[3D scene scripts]
---

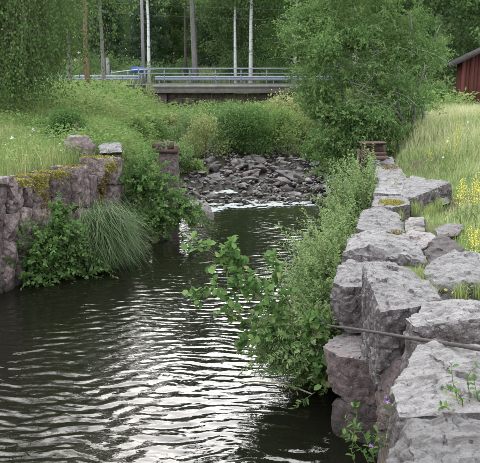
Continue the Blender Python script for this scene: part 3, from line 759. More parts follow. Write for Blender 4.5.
# ------------------------------------------------------------------ branch, sticks
br_ = thing('dead_branch', 'long thin dark branch lying across the near blocks of the right wall', 'branch', D(440, 343, 4.6))
pts = [D(*q) for q in [(322, 323, 5.55), (330, 326, 5.5), (350, 328.5, 5.38), (380, 333, 5.15), (410, 338, 4.8), (440, 342.5, 4.42), (465, 346.5, 4.22), (490, 351, 4.06), (520, 357, 3.9)]]
MB().tube(pts, [.006, .009, .011, .012, .013, .014, .0145, .015, .015], 8).build('stem', M['branch'], br_, smooth=True)
MB().tube([D(327, 325, 5.52), D(322, 321, 5.5), D(319, 317, 5.5)], [.006, .005, .003], 6).build('twig', M['branch'], br_, smooth=True)
fl = thing('floating_stick', 'pale dry reed stem floating on the water below the overhanging bush', 'stick', P(280, 384, 0))
MB().tube([P(*q) for q in [(240, 381, .012), (258, 384, .015), (275, 383, .015), (297, 388, .03), (312, 394, .07)]], [.004, .007, .008, .009, .008], 6).build('stem', M['reed'], fl, smooth=True)
MB().tube([P(*q) for q in [(228, 322, .012), (242, 322, .02), (256, 321, .03)]], [.004, .007, .006], 6).build('stem', M['reed'], fl, smooth=True)

# ------------------------------------------------------------------ bridge, road, guardrails
BY0, BY1 = 46.0, 51.6
def X_at(px, Y): return (px - 240) / FPX * Y / CP * CP
bx0, bx1 = D(153, 90, BY0)[0], D(330, 90, BY0)[0]
V, F = grid_mesh(np.array([-300, -60, -20, bx0 - .3]), np.array([BY0 + .3, BY1 - .3]), lambda X, Y: X * 0 + 2.6)
tag(obj('road', V, F, M['asphalt']), kind='structure')
V, F = grid_mesh(np.array([bx1 + .3, 20, 60, 300]), np.array([BY0 + .3, BY1 - .3]), lambda X, Y: X * 0 + 2.6)
tag(obj('road', V, F, M['asphalt']), kind='structure')
bz = D(200, 84.5, BY0)[2]; bb = D(200, 93, BY0)[2]
bridge = thing('road_bridge', 'low concrete road bridge with grey steel railing across the stream', 'bridge', ((bx0 + bx1) / 2, BY0, bb))
cxm = (bx0 + bx1) / 2; wid = bx1 - bx0
MB().box([cxm, (BY0 + BY1) / 2, (bz + bb) / 2], [wid, BY1 - BY0, bz - bb]).build('deck', M['concrete'], bridge)
MB().box([cxm, BY0 - .09, bz - .1], [wid, .18, .16]).build('edge_beam', M['concrete'], bridge)
MB().box([cxm, (BY0 + BY1) / 2, bz + .012], [wid, BY1 - BY0 - .7, .02]).build('road_surface', M['asphalt'], bridge)
for sx in (bx0 + .35, bx1 - .35):
    ab = MB().box([sx, (BY0 + BY1) / 2 + .2, (bb + .4) / 2], [.9, BY1 - BY0 - .3, bb - .4 - .004]).build('abutment', M['rock_red'], bridge)
    for r_ in range(4):
        for c_ in range(9):
            pass
# dark reddish masonry of the back of the opening
mas = MB()
for r_ in range(4):
    z0 = bb - .02 - .36 * (r_ + 1); xx = bx0 + .9 + random.uniform(-.3, 0)
    while xx < bx1 - .9:
        ln = random.uniform(.5, 1.0)
        b_ = MB().box([xx + ln / 2, BY0 + 1.0 + random.uniform(-.04, .04), z0 + .17], [ln - .03, .4, .33], 0, 1, .02)
        b_.build('stone', M['rock_red'], bridge)
        xx += ln
px = 139.0
while px < 330:
    p = D(px, 84, BY0 + .12)
    MB().box([p[0], BY0 + .12, bz + .5], [.075, .075, 1.0]).build('rail_post', M['galv'], bridge)
    px += 25.5
for zz, hh in ((bz + .98, .09), (bz + .68, .06)):
    MB().box([cxm - .4, BY0 + .03, zz], [wid + 1.2, .07, hh]).build('rail', M['galv'], bridge)
def guardrail(x0, x1, Y, z, label, step=2.0):
    g = thing('guardrail', label, 'guardrail', ((x0 + x1) / 2, Y, z - .6))
    prof = [(-.155, .0), (-.12, -.03), (-.075, -.075), (-.03, -.03), (0, 0.0), (.03, -.03), (.075, -.075), (.12, -.03), (.155, 0)]
    xs_ = np.linspace(x0, x1, 12)
    V = np.array([[x, Y + q, z + p] for x in xs_ for p, q in prof] + [[x, Y + q + .012, z + p] for x in xs_ for p, q in prof])
    n, k = len(prof), len(xs_)
    F = []
    for s_, fl_ in ((0, 0), (n * k, 1)):
        for i in range(k - 1):
            for j in range(n - 1):
                q = [s_ + i * n + j, s_ + (i + 1) * n + j, s_ + (i + 1) * n + j + 1, s_ + i * n + j + 1]
                F.append(q[::-1] if fl_ else q)
    obj('beam', V, np.array(F), M['galv'], g)
    for x in np.arange(x0 + .3, x1, step):
        MB().box([x, Y + .08, z - .25], [.06, .1, .85]).build('post', M['galv'], g)
guardrail(bx0 - .5, bx1 + 3, BY1 - .1, bz + .36, 'corrugated grey guardrail along the far side of the bridge')
guardrail(bx0 - 7.5, bx0 - .8, BY0 + .2, bz + .42, 'corrugated grey guardrail beside the road left of the bridge')
rl = thing('hand_rail', 'single grey rail rising to the blue board left of the bridge', 'rail', D(120, 80, BY0 + 2))
MB().tube([D(111, 73, 47.8), D(122, 71.5, 47.6), D(134, 70, 47.4), D(146, 69.6, 47.0), D(156, 69.3, 46.4)], .04, 6).build('rail', M['galv'], rl)
for q in (112, 128, 145): MB().box(D(q, 76, 47.85), [.06, .06, .75]).build('post', M['galv'], rl)
sg = thing('road_sign', 'small blue rectangular board on two posts beside the road', 'sign', D(137, 78, 48.5))
a, b = D(131, 72.5, 48.5), D(143, 66.8, 48.5)
MB().box([(a[0] + b[0]) / 2, 48.5, (a[2] + b[2]) / 2], [b[0] - a[0], .04, b[2] - a[2]]).build('board', M['blue'], sg)
for xx in (a[0] + .14, b[0] - .14): MB().box([xx, 48.56, (2.5 + a[2]) / 2 + .1], [.06, .06, a[2] - 2.5 + .25]).build('post', M['galv'], sg)
gp = D(107.5, 58.5, 49.5)
cb = thing('grey_post', 'short stout grey post behind the thin trunk beside the road', 'post', (gp[0], 49.5, 2.5))
MB().box([gp[0], 49.5, (gp[2] + 2.45) / 2], [.2, .2, gp[2] - 2.45]).build('shaft', M['pole'], cb)
MB().box([gp[0], 49.5, gp[2] + .02], [.24, .24, .035], 0, .7).build('cap', M['galv'], cb)
# utility pole and wires
up = thing('utility_pole', 'straight pale grey wooden utility pole left of the bridge', 'utility pole', D(143.5, 70, 52))
ux = D(143.5, 70, 52)[0]
MB().tube([(ux, 52, 2.3), (ux, 52, 6), (ux + .02, 52, 11.2)], [.125, .115, .09], 10).build('shaft', M['pole'], up, smooth=True)
MB().box([ux, 51.86, 10.7], [1.9, .1, .12]).build('crossarm', M['pole'], up)
for k in (-.8, 0, .8): MB().tube([(ux + k, 51.86, 10.76), (ux + k, 51.86, 10.95)], [.035, .03], 6).build('insulator', M['cable'], up)
for (p0, p1, lb) in [((150, 3, 51), (330, 8, 44), 'thin dark wire strung in front of the wood, upper one'), ((140, 12.5, 51), (330, 19, 44), 'thin dark wire strung in front of the wood, lower one')]:
    a, b = D(*p0), D(*p1); d_ = b - a; a = a - d_ * .25; b = b + d_ * 1.2
    t = np.linspace(0, 1, 30)[:, None]
    pt = a + (b - a) * t; pt[:, 2] -= .5 * (1 - (2 * t[:, 0] - .75) ** 2) * .35
    w_ = MB().tube(pt, .008, 5).build('wire', M['cable'], None, a)
    tag(w_, lb, 'wire', 'wires along the road')

# ------------------------------------------------------------------ red shed
sx0, sY = D(461, 80, 30)[0], 30.0
sh = thing('red_shed', 'falu red wooden shed with dark low gabled roof behind the meadow', 'shed', (sx0, sY, 1.5))
ez = D(461, 60, sY)[2]; sw, sd_ = 4.8, 5.0
pitch = .50
MB().box([sx0 + sw / 2, sY + sd_ / 2 + .04, (ez + 1.3) / 2], [sw - .1, sd_ - .1, ez - 1.3]).build('wall', M['red_wood'], sh)
nb = 30
for i in range(nb):
    x = sx0 + (i + .5) * sw / nb
    zt = ez + pitch * min(x - sx0, sx0 + sw - x) - .03
    MB().box([x, sY + (.006 if i % 2 else -.014), (zt + 1.35) / 2], [sw / nb - (.012 if i % 2 else -.012), .03, zt - 1.35]).build('plank', M['red_wood'], sh)
for i in range(nb):
    y = sY + .05 + (i + .5) * (sd_ - .05) / nb
    MB().box([sx0 + (.012 if i % 2 else -.008), y, (ez + 1.33) / 2], [.03, sd_ / nb - (.012 if i % 2 else -.012), ez - 1.36]).build('plank', M['red_wood'], sh)
MB().box([sx0 + 2.05, sY - .05, 2.35], [1.1, .04, 2.0]).build('door', M['red_wood2'], sh)
MB().box([sx0 + .92, sY - .05, (ez + 1.6) / 2 + .1], [.14, .04, ez - 1.2]).build('trim_board', M['red_wood2'], sh)
MB().box([sx0 + .06, sY - .05, (ez + 1.35) / 2], [.12, .04, ez - 1.3]).build('trim_board', M['red_wood2'], sh)
for sgn in (-1, 1):
    cxr = sx0 + sw / 2
    ov = .52
    half = sw / 2 + ov
    zr = ez + pitch * sw / 2 + .06
    x_e = cxr + sgn * half; z_e = zr - pitch * half
    V = []
    for y in (sY - .5, sY + sd_ + .4):
        V += [[cxr, y, zr], [x_e, y, z_e], [x_e, y, z_e + .09], [cxr, y, zr + .09]]
    F = [[0, 1, 2, 3], [7, 6, 5, 4], [0, 4, 5, 1], [1, 5, 6, 2], [2, 6, 7, 3], [3, 7, 4, 0]]
    F = [f if sgn > 0 else f[::-1] for f in F]
    obj('roof', V, np.array(F), M['roof'], sh)
    V = []
    for y in (sY - .54, sY - .502):
        V += [[cxr, y, zr - .14], [x_e, y, z_e - .14], [x_e, y, z_e + .11], [cxr, y, zr + .11]]
    obj('bargeboard', V, np.array(F), M['fascia'], sh)
sh.rotation_euler.z = -.25

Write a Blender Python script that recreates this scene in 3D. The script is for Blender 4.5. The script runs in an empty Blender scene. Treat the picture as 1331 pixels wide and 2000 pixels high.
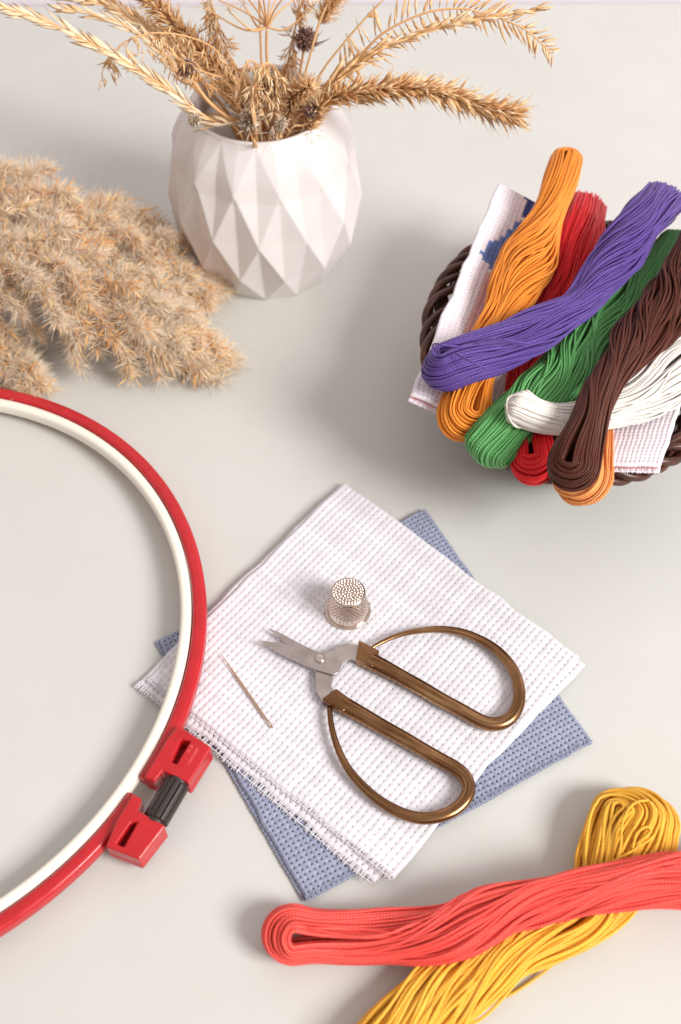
import bpy, bmesh, math
import numpy as np

S = 0.001                                   # everything below is in millimetres
rng = np.random.default_rng(11)
scene = bpy.context.scene
COL = scene.collection
A = np.array

# ------------------------------------------------------------------ camera geometry
FPX, CX, CY = 2150.0, 665.5, 1000.0         # focal length and centre in photo pixels (1331 x 2000)
EL = math.radians(53.0)
CAM = A([0, 0, 390.0])
FW = A([0, math.cos(EL), -math.sin(EL)])
UP = A([0, math.sin(EL), math.cos(EL)])
RT = A([1.0, 0, 0])


def ray(px, py):
    return FW + (px - CX) / FPX * RT - (py - CY) / FPX * UP


def P(px, py, z=0.0):                        # point of the plane at height z
    d = ray(px, py)
    return CAM + (z - CAM[2]) / d[2] * d


def PY(px, py, y):                           # point of the upright plane at depth y
    d = ray(px, py)
    return CAM + y / d[1] * d


def Q(p):
    d = A(p, float) - CAM
    k = d @ FW
    return CX + FPX * (d @ RT) / k, CY - FPX * (d @ UP) / k


def kpx(p):                                  # photo pixels per millimetre at p
    return FPX / ((A(p, float) - CAM) @ FW)


def unit(v):
    v = A(v, float)
    return v / np.maximum(np.linalg.norm(v, axis=-1, keepdims=True), 1e-9)


def cr(pts, n):
    """Catmull-Rom through pts, n samples evenly spaced by arc length"""
    p = A(pts, float)
    p = np.vstack([2 * p[0] - p[1], p, 2 * p[-1] - p[-2]])
    out = []
    for i in range(1, len(p) - 2):
        t = np.linspace(0, 1, 40, endpoint=False)[:, None]
        a, b, c, d = p[i - 1], p[i], p[i + 1], p[i + 2]
        out.append(0.5 * (2 * b + (c - a) * t + (2 * a - 5 * b + 4 * c - d) * t ** 2 + (3 * b - a - 3 * c + d) * t ** 3))
    out = np.vstack(out + [p[-2][None]])
    L = np.r_[0, np.cumsum(np.linalg.norm(np.diff(out[:, :3], axis=0), axis=1))]
    s = np.linspace(0, L[-1], n)
    return np.stack([np.interp(s, L, out[:, k]) for k in range(out.shape[1])], 1)


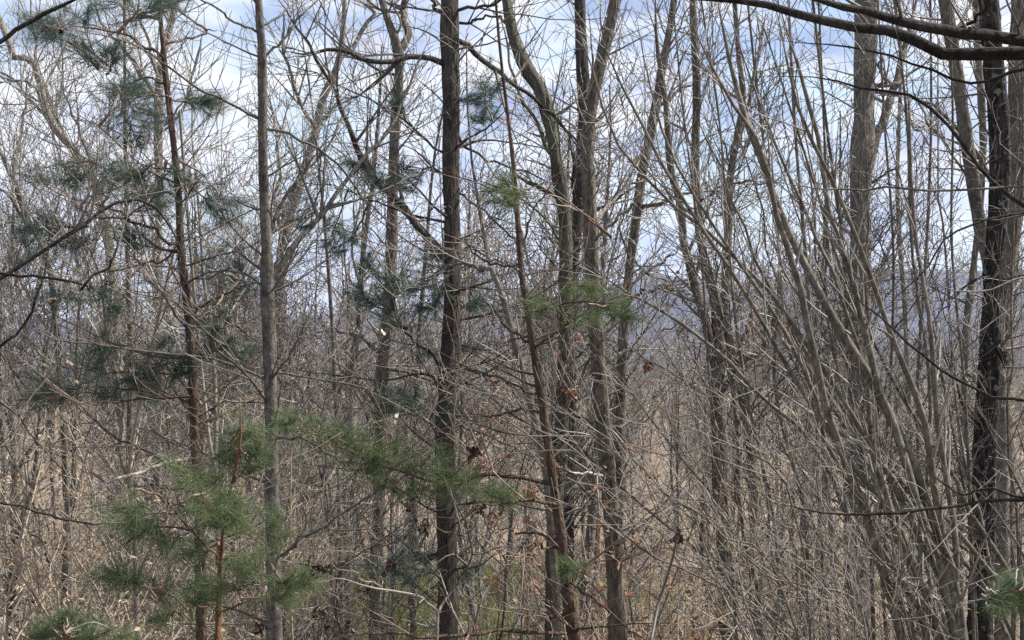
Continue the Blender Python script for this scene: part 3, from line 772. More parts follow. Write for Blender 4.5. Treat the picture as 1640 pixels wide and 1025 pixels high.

---

● Exercise objective
Both the line with "Write a Blender" and the line with "A = np.array" are included: reproduce them and every line between, exactly, with pictures omitted.

● Worked solution
Write a Blender Python script that recreates this scene in 3D. The script is for Blender 4.5. The script runs in an empty Blender scene. Treat the picture as 1331 pixels wide and 2000 pixels high.
import bpy, bmesh, math
import numpy as np

S = 0.001                                   # everything below is in millimetres
rng = np.random.default_rng(11)
scene = bpy.context.scene
COL = scene.collection
A = np.array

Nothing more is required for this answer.